Our education system needs to be properly funded if it is to thrive

Sunday August 13th 2023


This View has been written by Ross Laird, the Convener of Midlothian, Tweeddale and Lauderdale Liberal Democrats.

As schools return across Midlothian, many will be thinking ahead to the year to come and what the future might have in store for them. Many others will have recently left school and will be heading off to college or university. However, while many teachers, lecturers and managers are doing a great job to inspire and teach our young people, not all is well in the sector, with chronic underfunding and a lack of political leadership.

I’ve worked with many schools, colleges and universities across the county and the nation and have seen first-hand some of the fantastic work that is going on, but there is a real sense that the sector needs to be properly funded and allowed to take greater initiatives if it is to thrive.

Few areas exhibit the need for proper funding than our nursery and childcare sectors. Here, there are closures taking place across the board. Scotland faces some significant educational challenges, which we need to face up to. Unfortunately, Scotland pulled out of some of the highly respected international ranking systems back in 2010, though thankfully the current administration has agreed to rejoin. However, there is a general acceptance that our education system needs radical reform and funding to better meet the needs of young people, communities and employers.

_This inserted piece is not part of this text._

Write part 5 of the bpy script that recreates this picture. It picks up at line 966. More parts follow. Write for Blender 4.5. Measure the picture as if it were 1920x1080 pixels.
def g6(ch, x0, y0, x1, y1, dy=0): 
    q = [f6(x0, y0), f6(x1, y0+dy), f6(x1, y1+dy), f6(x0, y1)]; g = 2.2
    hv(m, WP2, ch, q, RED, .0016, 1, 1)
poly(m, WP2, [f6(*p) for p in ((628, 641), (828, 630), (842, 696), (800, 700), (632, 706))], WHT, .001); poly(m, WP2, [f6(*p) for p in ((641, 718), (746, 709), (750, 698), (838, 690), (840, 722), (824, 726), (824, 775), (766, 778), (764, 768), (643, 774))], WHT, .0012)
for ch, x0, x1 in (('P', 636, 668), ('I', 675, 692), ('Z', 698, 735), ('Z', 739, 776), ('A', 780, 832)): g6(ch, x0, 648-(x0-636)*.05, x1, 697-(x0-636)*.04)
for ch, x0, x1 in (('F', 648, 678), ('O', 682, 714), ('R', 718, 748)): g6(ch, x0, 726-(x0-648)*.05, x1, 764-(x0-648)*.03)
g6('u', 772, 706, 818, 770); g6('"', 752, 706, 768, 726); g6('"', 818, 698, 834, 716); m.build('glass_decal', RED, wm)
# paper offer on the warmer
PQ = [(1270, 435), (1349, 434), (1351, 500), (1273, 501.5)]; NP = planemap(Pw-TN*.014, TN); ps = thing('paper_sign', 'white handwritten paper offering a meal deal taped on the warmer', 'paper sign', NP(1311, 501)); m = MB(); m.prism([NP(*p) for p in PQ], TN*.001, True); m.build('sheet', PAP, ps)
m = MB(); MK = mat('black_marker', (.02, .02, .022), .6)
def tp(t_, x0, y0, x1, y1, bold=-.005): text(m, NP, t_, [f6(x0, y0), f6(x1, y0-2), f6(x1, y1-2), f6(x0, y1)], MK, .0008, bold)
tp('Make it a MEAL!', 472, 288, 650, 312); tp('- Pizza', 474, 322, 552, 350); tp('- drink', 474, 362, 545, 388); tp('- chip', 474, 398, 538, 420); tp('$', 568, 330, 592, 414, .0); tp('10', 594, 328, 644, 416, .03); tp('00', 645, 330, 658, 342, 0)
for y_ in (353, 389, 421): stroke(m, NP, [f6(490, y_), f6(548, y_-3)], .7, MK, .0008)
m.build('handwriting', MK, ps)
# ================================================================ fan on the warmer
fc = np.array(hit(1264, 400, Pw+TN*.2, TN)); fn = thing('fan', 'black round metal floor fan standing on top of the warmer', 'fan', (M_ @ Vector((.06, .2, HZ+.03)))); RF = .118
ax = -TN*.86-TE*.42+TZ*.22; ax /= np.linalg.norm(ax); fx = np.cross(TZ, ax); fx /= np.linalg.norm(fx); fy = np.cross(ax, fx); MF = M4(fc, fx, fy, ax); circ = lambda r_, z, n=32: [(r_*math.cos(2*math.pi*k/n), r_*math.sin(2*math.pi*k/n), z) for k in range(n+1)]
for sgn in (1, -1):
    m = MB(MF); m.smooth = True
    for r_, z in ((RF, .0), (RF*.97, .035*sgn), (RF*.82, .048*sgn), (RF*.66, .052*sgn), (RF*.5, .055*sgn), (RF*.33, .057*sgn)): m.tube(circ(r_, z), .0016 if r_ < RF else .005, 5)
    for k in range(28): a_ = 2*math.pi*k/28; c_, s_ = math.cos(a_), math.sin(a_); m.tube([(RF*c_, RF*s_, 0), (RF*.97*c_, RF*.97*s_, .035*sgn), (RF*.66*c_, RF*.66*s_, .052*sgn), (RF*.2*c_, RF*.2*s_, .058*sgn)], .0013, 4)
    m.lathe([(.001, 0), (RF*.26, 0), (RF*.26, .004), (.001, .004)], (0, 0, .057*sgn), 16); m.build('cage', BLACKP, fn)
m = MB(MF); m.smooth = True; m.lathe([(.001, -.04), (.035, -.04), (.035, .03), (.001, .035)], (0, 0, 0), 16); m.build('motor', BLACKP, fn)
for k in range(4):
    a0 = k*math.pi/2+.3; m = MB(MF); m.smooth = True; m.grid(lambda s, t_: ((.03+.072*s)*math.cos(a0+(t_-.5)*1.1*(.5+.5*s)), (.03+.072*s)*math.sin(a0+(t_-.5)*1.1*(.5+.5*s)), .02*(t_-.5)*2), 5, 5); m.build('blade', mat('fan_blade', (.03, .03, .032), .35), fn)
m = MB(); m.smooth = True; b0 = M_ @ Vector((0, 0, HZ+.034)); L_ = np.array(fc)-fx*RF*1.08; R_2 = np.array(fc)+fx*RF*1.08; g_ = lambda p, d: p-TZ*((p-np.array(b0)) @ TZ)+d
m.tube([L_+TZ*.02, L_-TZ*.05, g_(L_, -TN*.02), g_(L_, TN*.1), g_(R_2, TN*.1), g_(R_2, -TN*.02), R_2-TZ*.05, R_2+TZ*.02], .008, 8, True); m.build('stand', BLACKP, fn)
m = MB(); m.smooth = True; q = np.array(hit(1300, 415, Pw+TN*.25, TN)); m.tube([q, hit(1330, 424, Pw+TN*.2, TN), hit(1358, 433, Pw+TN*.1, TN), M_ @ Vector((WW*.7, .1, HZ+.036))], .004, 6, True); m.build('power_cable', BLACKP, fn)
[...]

Two very important reports were published just before the summer holidays. The first was the catchily named Independent Review of the Skills Delivery Landscape, better known as the Withers Review. The second was the Independent Review of Qualifications and Assessment, better known as the Hayward Review. To the Scottish Government’s credit, these reviews were commissioned by them and both Chairs were given a lot of latitude.

Unfortunately, we have had a Scottish Government still too focussed on exam results – even introducing testing for five-year-olds. Among Hayward’s review findings was criticism of the current education systems focus on exams, the difficulties of implementing the Curriculum for Education and a lack of celebrating the achievements of pupils outwith the exam criteria. She has suggested the creation of a Scottish Diploma of Achievement, which would better recognise the achievements of pupils across the board, beyond simply their exam results. Withers’ review also advocates a radical shake-up of the education sector, with greater parity between vocational and academic courses.

While these reviews are very welcome, without adequate funding the full benefits will not be recognised. The college sector is struggling to meet the ever-increasing costs of its staff and buildings. School and college deficits are getting out of hand, with year-on-year deficits growing, or left unaddressed. Youth work has been decimated by this government and our nursery and childcare sector left underfunded. The simple truth is that if we want a world-class education system, we need to pay for it.

Over the coming year, the Scottish Government needs to introduce the findings from the Withers and Hayward reviews and ensure that our education system is being properly funded from nursery right the way through to further and higher education. That means adequate capital funding to bring our crumbling nurseries and schools back up to scratch and revenue funding and greater flexibility to allow our institutions to thrive.